##### Given information

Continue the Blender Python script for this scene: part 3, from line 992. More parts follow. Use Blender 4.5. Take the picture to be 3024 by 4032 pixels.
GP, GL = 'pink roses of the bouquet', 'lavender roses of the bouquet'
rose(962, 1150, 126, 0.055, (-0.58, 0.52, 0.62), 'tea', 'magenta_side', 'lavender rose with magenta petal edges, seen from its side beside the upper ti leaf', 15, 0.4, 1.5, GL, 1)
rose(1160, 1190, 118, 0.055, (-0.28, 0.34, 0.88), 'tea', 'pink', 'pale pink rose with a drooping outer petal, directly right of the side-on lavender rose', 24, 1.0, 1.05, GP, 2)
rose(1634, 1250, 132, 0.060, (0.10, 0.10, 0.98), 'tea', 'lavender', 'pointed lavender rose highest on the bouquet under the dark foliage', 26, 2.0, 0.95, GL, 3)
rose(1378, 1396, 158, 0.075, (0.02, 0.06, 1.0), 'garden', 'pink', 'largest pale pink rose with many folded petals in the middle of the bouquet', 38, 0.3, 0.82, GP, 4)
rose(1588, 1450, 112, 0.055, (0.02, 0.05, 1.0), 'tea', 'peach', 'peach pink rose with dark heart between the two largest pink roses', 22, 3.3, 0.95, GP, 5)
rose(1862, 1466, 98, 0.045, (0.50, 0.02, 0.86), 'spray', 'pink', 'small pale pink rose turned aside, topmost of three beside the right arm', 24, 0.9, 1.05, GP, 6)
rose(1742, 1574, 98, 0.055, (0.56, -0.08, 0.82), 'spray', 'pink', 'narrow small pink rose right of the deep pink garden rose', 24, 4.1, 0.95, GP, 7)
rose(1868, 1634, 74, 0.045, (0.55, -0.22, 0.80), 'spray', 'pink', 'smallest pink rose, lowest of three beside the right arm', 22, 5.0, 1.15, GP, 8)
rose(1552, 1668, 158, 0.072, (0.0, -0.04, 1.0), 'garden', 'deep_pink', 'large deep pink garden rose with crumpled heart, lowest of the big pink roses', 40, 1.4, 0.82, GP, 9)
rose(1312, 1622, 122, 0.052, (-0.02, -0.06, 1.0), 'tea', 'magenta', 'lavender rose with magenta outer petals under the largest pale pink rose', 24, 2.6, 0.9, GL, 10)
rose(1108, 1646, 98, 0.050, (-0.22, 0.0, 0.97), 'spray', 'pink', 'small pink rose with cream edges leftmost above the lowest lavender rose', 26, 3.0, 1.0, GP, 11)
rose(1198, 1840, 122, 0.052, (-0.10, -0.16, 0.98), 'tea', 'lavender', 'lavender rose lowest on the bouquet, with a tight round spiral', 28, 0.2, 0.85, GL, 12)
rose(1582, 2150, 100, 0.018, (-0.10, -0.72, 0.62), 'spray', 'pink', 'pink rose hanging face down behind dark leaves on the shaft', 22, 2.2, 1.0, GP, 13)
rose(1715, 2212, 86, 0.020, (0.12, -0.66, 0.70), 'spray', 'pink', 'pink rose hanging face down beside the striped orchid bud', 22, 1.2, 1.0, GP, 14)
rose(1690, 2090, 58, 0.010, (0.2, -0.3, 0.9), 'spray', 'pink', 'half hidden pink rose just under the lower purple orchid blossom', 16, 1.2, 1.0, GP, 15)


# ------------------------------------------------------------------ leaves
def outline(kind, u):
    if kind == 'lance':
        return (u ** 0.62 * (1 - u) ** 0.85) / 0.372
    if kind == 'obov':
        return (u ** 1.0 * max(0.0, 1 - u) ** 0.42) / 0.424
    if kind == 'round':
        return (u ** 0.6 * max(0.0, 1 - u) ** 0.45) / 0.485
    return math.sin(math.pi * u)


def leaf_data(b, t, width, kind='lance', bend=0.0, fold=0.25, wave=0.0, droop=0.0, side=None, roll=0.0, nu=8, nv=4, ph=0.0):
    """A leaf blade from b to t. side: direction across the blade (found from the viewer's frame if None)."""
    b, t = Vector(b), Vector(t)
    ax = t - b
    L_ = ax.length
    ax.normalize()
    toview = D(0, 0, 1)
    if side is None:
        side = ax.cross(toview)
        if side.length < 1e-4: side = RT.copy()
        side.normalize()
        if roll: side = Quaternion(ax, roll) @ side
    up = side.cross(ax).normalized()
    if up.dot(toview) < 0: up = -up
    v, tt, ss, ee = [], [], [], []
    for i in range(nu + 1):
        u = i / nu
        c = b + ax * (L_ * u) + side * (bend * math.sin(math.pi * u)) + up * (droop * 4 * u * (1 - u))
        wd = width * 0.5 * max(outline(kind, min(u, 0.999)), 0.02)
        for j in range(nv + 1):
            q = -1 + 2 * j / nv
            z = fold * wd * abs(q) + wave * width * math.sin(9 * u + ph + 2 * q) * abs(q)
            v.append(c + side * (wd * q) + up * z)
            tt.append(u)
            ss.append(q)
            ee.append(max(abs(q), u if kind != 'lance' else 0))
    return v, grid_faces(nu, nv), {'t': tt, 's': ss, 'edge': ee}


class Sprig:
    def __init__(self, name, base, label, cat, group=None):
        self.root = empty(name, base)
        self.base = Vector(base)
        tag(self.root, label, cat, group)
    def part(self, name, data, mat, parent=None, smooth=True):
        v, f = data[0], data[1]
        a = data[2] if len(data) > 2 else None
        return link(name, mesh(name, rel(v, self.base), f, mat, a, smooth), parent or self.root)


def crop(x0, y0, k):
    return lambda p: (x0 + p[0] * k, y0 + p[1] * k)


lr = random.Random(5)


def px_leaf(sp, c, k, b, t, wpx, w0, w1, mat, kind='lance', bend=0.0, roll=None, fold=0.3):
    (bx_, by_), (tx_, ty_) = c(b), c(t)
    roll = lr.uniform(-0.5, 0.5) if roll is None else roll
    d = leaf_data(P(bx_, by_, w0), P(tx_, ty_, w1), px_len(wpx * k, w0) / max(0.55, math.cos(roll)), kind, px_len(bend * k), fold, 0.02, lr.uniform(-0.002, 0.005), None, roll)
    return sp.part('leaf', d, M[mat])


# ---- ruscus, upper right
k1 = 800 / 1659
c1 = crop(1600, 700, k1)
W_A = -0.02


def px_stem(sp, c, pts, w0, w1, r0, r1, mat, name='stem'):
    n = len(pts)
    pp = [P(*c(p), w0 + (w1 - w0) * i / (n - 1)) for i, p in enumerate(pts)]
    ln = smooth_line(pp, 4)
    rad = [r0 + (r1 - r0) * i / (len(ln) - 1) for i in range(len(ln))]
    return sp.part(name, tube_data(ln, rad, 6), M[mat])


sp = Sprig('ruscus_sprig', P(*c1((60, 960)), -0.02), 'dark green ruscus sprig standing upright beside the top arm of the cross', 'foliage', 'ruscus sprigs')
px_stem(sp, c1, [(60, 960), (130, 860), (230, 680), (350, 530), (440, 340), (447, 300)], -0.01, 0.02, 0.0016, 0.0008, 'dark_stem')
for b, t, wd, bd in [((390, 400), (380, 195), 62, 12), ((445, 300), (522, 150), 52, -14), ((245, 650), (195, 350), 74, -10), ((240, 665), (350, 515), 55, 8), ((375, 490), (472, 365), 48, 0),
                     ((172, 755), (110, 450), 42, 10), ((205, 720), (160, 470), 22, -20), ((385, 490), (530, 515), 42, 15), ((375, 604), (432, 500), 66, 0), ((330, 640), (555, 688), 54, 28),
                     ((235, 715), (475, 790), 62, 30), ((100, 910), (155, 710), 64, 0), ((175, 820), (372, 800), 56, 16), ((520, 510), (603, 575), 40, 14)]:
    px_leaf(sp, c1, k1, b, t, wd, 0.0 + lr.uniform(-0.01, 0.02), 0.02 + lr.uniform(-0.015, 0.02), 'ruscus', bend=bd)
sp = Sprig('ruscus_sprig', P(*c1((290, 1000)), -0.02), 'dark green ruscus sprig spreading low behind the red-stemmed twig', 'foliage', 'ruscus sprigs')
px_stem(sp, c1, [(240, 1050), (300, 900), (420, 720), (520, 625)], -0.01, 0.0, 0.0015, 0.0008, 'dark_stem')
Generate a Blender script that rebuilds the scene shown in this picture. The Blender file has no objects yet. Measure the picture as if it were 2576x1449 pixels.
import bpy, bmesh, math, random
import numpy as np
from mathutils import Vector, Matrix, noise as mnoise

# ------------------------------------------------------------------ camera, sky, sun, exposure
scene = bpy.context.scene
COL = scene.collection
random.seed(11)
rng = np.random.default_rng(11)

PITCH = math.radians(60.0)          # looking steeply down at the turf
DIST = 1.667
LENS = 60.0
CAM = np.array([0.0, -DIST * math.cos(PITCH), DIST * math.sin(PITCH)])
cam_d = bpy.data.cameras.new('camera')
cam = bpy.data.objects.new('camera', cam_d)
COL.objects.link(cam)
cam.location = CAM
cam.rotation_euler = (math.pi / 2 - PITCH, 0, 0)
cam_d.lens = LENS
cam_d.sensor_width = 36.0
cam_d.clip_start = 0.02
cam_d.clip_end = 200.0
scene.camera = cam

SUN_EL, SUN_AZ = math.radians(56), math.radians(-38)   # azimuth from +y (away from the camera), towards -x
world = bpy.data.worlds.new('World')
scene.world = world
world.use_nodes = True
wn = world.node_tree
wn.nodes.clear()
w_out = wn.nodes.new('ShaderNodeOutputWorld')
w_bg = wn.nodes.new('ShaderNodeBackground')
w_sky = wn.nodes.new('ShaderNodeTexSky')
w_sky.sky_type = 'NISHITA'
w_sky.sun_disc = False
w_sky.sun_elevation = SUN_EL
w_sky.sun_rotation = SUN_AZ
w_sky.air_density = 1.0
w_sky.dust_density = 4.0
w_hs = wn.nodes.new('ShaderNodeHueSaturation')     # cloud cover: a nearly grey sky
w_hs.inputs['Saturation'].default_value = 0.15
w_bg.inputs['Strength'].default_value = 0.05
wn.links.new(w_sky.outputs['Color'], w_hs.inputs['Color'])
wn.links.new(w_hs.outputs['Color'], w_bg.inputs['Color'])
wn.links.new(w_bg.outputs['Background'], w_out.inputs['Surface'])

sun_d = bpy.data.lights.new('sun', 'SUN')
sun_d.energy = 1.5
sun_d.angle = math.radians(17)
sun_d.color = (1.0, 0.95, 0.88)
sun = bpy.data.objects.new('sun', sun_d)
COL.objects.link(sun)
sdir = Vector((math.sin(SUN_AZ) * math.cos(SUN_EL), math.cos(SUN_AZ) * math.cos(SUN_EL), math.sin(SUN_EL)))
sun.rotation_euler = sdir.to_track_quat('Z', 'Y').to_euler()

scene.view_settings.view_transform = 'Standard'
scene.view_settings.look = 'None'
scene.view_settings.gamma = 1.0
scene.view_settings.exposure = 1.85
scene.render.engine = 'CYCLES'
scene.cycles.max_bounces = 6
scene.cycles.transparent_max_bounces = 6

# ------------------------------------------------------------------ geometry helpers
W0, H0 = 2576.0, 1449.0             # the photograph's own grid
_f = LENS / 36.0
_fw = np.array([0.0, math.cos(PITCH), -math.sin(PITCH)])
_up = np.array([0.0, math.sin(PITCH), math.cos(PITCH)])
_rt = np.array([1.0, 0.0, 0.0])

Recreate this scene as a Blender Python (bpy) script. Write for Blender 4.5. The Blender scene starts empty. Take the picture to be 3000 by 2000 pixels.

##########

__Problem to work on__
Repeat exactly the lines from the one containing "Generate a Blender" to the one containing "rng = np.random.default_rng(11)", both lines included, and nothing else.

__Full answer__
Generate a Blender script that rebuilds the scene shown in this picture. The Blender file has no objects yet. Measure the picture as if it were 2576x1449 pixels.
import bpy, bmesh, math, random
import numpy as np
from mathutils import Vector, Matrix, noise as mnoise

# ------------------------------------------------------------------ camera, sky, sun, exposure
scene = bpy.context.scene
COL = scene.collection
random.seed(11)
rng = np.random.default_rng(11)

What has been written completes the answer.